**Data**
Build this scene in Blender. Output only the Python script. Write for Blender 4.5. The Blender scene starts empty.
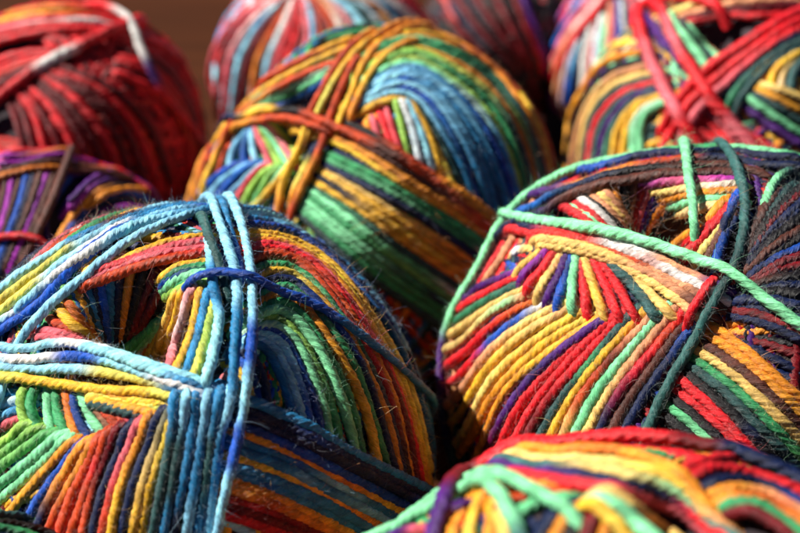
import bpy, math, random
import numpy as np
from mathutils import Vector
from mathutils.bvhtree import BVHTree
from mathutils.kdtree import KDTree

random.seed(7)
rng = np.random.default_rng(7)
sc = bpy.context.scene

# ------------------------------------------------------------------ camera, sky, sun, exposure
FOCAL, PITCH = 60.0, math.radians(33)
FP = FOCAL / 36.0 * 800.0                      # focal length in photo pixels (photo is 800 wide)
AX = np.array([1.0, 0, 0])
AY = np.array([0, math.sin(PITCH), math.cos(PITCH)])
AZ = np.array([0, -math.cos(PITCH), math.sin(PITCH)])

def ray(x, y):
    return (x - 400) / FP * AX - (y - 266.5) / FP * AY - AZ

T_A = 0.048 * FP / 254.0
CAM = np.array([0, 0, 0.048 - T_A * ray(185, 452)[2]])

cam_data = bpy.data.cameras.new('camera')
cam = bpy.data.objects.new('camera', cam_data)
sc.collection.objects.link(cam)
cam.location = CAM
cam.rotation_euler = (math.pi / 2 - PITCH, 0, 0)
cam_data.lens = FOCAL
cam_data.sensor_width = 36.0
cam_data.clip_start = 0.01
cam_data.clip_end = 50.0
cam_data.dof.use_dof = True
cam_data.dof.focus_distance = 0.226
cam_data.dof.aperture_fstop = 14.0
cam_data.dof.aperture_blades = 7
sc.camera = cam

# sun: from the left, a little behind the balls, 48 degrees high
elev, azim = math.radians(48), math.radians(287)
SUN_DIR = np.array([math.sin(azim) * math.cos(elev), math.cos(azim) * math.cos(elev), math.sin(elev)])
world = bpy.data.worlds.new('World')
sc.world = world
world.use_nodes = True
wn = world.node_tree
sky = wn.nodes.new('ShaderNodeTexSky')
sky.sky_type = 'NISHITA'
sky.sun_disc = False
sky.air_density = 0.25
sky.dust_density = 0.0
sky.altitude = 3000
sky.sun_elevation = elev
sky.sun_rotation = azim
wn.nodes['Background'].inputs['Strength'].default_value = 0.05
wn.links.new(sky.outputs[0], wn.nodes['Background'].inputs[0])
sun_data = bpy.data.lights.new('sun', 'SUN')
sun_data.energy = 5.0
sun_data.angle = math.radians(0.6)
sun_data.color = (1.0, 0.95, 0.86)
sun = bpy.data.objects.new('sun', sun_data)
sc.collection.objects.link(sun)
sun.rotation_euler = Vector(tuple(SUN_DIR)).to_track_quat('Z', 'Y').to_euler()
sun.location = tuple(SUN_DIR * 2)
sc.view_settings.view_transform = 'Standard'
sc.view_settings.look = 'None'
sc.view_settings.exposure = 0.98
sc.view_settings.gamma = 1.0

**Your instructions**
Transcribe the full listing character for character. Pictures are excluded.

**Worked answer**
Build this scene in Blender. Output only the Python script. Write for Blender 4.5. The Blender scene starts empty.
import bpy, math, random
import numpy as np
from mathutils import Vector
from mathutils.bvhtree import BVHTree
from mathutils.kdtree import KDTree

random.seed(7)
rng = np.random.default_rng(7)
sc = bpy.context.scene

# ------------------------------------------------------------------ camera, sky, sun, exposure
FOCAL, PITCH = 60.0, math.radians(33)
FP = FOCAL / 36.0 * 800.0                      # focal length in photo pixels (photo is 800 wide)
AX = np.array([1.0, 0, 0])
AY = np.array([0, math.sin(PITCH), math.cos(PITCH)])
AZ = np.array([0, -math.cos(PITCH), math.sin(PITCH)])

def ray(x, y):
    return (x - 400) / FP * AX - (y - 266.5) / FP * AY - AZ

T_A = 0.048 * FP / 254.0
CAM = np.array([0, 0, 0.048 - T_A * ray(185, 452)[2]])

cam_data = bpy.data.cameras.new('camera')
cam = bpy.data.objects.new('camera', cam_data)
sc.collection.objects.link(cam)
cam.location = CAM
cam.rotation_euler = (math.pi / 2 - PITCH, 0, 0)
cam_data.lens = FOCAL
cam_data.sensor_width = 36.0
cam_data.clip_start = 0.01
cam_data.clip_end = 50.0
cam_data.dof.use_dof = True
cam_data.dof.focus_distance = 0.226
cam_data.dof.aperture_fstop = 14.0
cam_data.dof.aperture_blades = 7
sc.camera = cam

# sun: from the left, a little behind the balls, 48 degrees high
elev, azim = math.radians(48), math.radians(287)
SUN_DIR = np.array([math.sin(azim) * math.cos(elev), math.cos(azim) * math.cos(elev), math.sin(elev)])
world = bpy.data.worlds.new('World')
sc.world = world
world.use_nodes = True
wn = world.node_tree
sky = wn.nodes.new('ShaderNodeTexSky')
sky.sky_type = 'NISHITA'
sky.sun_disc = False
sky.air_density = 0.25
sky.dust_density = 0.0
sky.altitude = 3000
sky.sun_elevation = elev
sky.sun_rotation = azim
wn.nodes['Background'].inputs['Strength'].default_value = 0.05
wn.links.new(sky.outputs[0], wn.nodes['Background'].inputs[0])
sun_data = bpy.data.lights.new('sun', 'SUN')
sun_data.energy = 5.0
sun_data.angle = math.radians(0.6)
sun_data.color = (1.0, 0.95, 0.86)
sun = bpy.data.objects.new('sun', sun_data)
sc.collection.objects.link(sun)
sun.rotation_euler = Vector(tuple(SUN_DIR)).to_track_quat('Z', 'Y').to_euler()
sun.location = tuple(SUN_DIR * 2)
sc.view_settings.view_transform = 'Standard'
sc.view_settings.look = 'None'
sc.view_settings.exposure = 0.98
sc.view_settings.gamma = 1.0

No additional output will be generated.